* [Written task]
Quote the data below in full, please, without altering anything.

★ ★ ★ ★ ★ ★ ★

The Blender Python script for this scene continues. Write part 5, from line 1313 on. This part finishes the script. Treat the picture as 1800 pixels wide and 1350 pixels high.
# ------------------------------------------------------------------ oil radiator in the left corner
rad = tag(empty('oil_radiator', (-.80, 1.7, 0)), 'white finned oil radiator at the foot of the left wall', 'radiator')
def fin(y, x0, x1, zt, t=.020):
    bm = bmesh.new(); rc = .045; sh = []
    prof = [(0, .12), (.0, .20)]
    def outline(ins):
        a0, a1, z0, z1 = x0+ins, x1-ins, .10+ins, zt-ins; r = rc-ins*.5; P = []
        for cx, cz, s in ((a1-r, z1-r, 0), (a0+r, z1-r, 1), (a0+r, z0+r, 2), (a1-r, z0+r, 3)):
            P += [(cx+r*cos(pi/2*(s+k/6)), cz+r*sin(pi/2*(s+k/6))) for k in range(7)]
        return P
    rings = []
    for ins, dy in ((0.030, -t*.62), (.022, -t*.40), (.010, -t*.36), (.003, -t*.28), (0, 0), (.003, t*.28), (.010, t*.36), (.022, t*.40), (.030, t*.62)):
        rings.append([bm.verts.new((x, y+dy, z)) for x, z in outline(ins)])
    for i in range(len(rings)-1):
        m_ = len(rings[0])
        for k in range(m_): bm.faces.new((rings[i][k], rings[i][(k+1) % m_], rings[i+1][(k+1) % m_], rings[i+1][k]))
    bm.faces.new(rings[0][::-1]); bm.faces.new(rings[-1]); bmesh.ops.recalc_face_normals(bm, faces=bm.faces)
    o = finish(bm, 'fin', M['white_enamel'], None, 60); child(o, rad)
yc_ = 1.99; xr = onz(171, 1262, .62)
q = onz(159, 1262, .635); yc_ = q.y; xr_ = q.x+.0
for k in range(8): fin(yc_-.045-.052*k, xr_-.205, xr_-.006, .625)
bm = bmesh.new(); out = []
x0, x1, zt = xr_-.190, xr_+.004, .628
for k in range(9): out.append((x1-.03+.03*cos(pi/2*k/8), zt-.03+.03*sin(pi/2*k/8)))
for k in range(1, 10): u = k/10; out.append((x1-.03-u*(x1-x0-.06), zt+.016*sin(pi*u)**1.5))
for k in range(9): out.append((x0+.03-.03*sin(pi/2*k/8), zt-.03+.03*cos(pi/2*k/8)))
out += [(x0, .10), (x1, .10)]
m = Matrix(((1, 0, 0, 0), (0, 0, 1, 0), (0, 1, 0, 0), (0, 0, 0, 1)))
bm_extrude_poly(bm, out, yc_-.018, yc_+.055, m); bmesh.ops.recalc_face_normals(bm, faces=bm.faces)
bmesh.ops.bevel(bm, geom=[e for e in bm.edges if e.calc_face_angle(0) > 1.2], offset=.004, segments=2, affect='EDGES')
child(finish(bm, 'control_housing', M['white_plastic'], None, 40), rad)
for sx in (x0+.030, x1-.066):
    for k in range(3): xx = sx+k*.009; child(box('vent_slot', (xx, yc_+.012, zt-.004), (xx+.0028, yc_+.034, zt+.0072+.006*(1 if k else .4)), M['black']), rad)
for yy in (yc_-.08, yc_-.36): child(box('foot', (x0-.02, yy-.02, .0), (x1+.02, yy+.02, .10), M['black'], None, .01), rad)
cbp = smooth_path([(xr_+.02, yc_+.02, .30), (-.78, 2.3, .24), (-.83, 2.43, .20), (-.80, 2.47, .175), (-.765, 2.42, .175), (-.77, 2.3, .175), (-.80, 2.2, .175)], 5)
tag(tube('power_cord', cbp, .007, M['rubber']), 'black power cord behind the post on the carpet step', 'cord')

★ ★ ★ ★ ★ ★ ★

* [The response]
The Blender Python script for this scene continues. Write part 5, from line 1313 on. This part finishes the script. Treat the picture as 1800 pixels wide and 1350 pixels high.
# ------------------------------------------------------------------ oil radiator in the left corner
rad = tag(empty('oil_radiator', (-.80, 1.7, 0)), 'white finned oil radiator at the foot of the left wall', 'radiator')
def fin(y, x0, x1, zt, t=.020):
    bm = bmesh.new(); rc = .045; sh = []
    prof = [(0, .12), (.0, .20)]
    def outline(ins):
        a0, a1, z0, z1 = x0+ins, x1-ins, .10+ins, zt-ins; r = rc-ins*.5; P = []
        for cx, cz, s in ((a1-r, z1-r, 0), (a0+r, z1-r, 1), (a0+r, z0+r, 2), (a1-r, z0+r, 3)):
            P += [(cx+r*cos(pi/2*(s+k/6)), cz+r*sin(pi/2*(s+k/6))) for k in range(7)]
        return P
    rings = []
    for ins, dy in ((0.030, -t*.62), (.022, -t*.40), (.010, -t*.36), (.003, -t*.28), (0, 0), (.003, t*.28), (.010, t*.36), (.022, t*.40), (.030, t*.62)):
        rings.append([bm.verts.new((x, y+dy, z)) for x, z in outline(ins)])
    for i in range(len(rings)-1):
        m_ = len(rings[0])
        for k in range(m_): bm.faces.new((rings[i][k], rings[i][(k+1) % m_], rings[i+1][(k+1) % m_], rings[i+1][k]))
    bm.faces.new(rings[0][::-1]); bm.faces.new(rings[-1]); bmesh.ops.recalc_face_normals(bm, faces=bm.faces)
    o = finish(bm, 'fin', M['white_enamel'], None, 60); child(o, rad)
yc_ = 1.99; xr = onz(171, 1262, .62)
q = onz(159, 1262, .635); yc_ = q.y; xr_ = q.x+.0
for k in range(8): fin(yc_-.045-.052*k, xr_-.205, xr_-.006, .625)
bm = bmesh.new(); out = []
x0, x1, zt = xr_-.190, xr_+.004, .628
for k in range(9): out.append((x1-.03+.03*cos(pi/2*k/8), zt-.03+.03*sin(pi/2*k/8)))
for k in range(1, 10): u = k/10; out.append((x1-.03-u*(x1-x0-.06), zt+.016*sin(pi*u)**1.5))
for k in range(9): out.append((x0+.03-.03*sin(pi/2*k/8), zt-.03+.03*cos(pi/2*k/8)))
out += [(x0, .10), (x1, .10)]
m = Matrix(((1, 0, 0, 0), (0, 0, 1, 0), (0, 1, 0, 0), (0, 0, 0, 1)))
bm_extrude_poly(bm, out, yc_-.018, yc_+.055, m); bmesh.ops.recalc_face_normals(bm, faces=bm.faces)
bmesh.ops.bevel(bm, geom=[e for e in bm.edges if e.calc_face_angle(0) > 1.2], offset=.004, segments=2, affect='EDGES')
child(finish(bm, 'control_housing', M['white_plastic'], None, 40), rad)
for sx in (x0+.030, x1-.066):
    for k in range(3): xx = sx+k*.009; child(box('vent_slot', (xx, yc_+.012, zt-.004), (xx+.0028, yc_+.034, zt+.0072+.006*(1 if k else .4)), M['black']), rad)
for yy in (yc_-.08, yc_-.36): child(box('foot', (x0-.02, yy-.02, .0), (x1+.02, yy+.02, .10), M['black'], None, .01), rad)
cbp = smooth_path([(xr_+.02, yc_+.02, .30), (-.78, 2.3, .24), (-.83, 2.43, .20), (-.80, 2.47, .175), (-.765, 2.42, .175), (-.77, 2.3, .175), (-.80, 2.2, .175)], 5)
tag(tube('power_cord', cbp, .007, M['rubber']), 'black power cord behind the post on the carpet step', 'cord')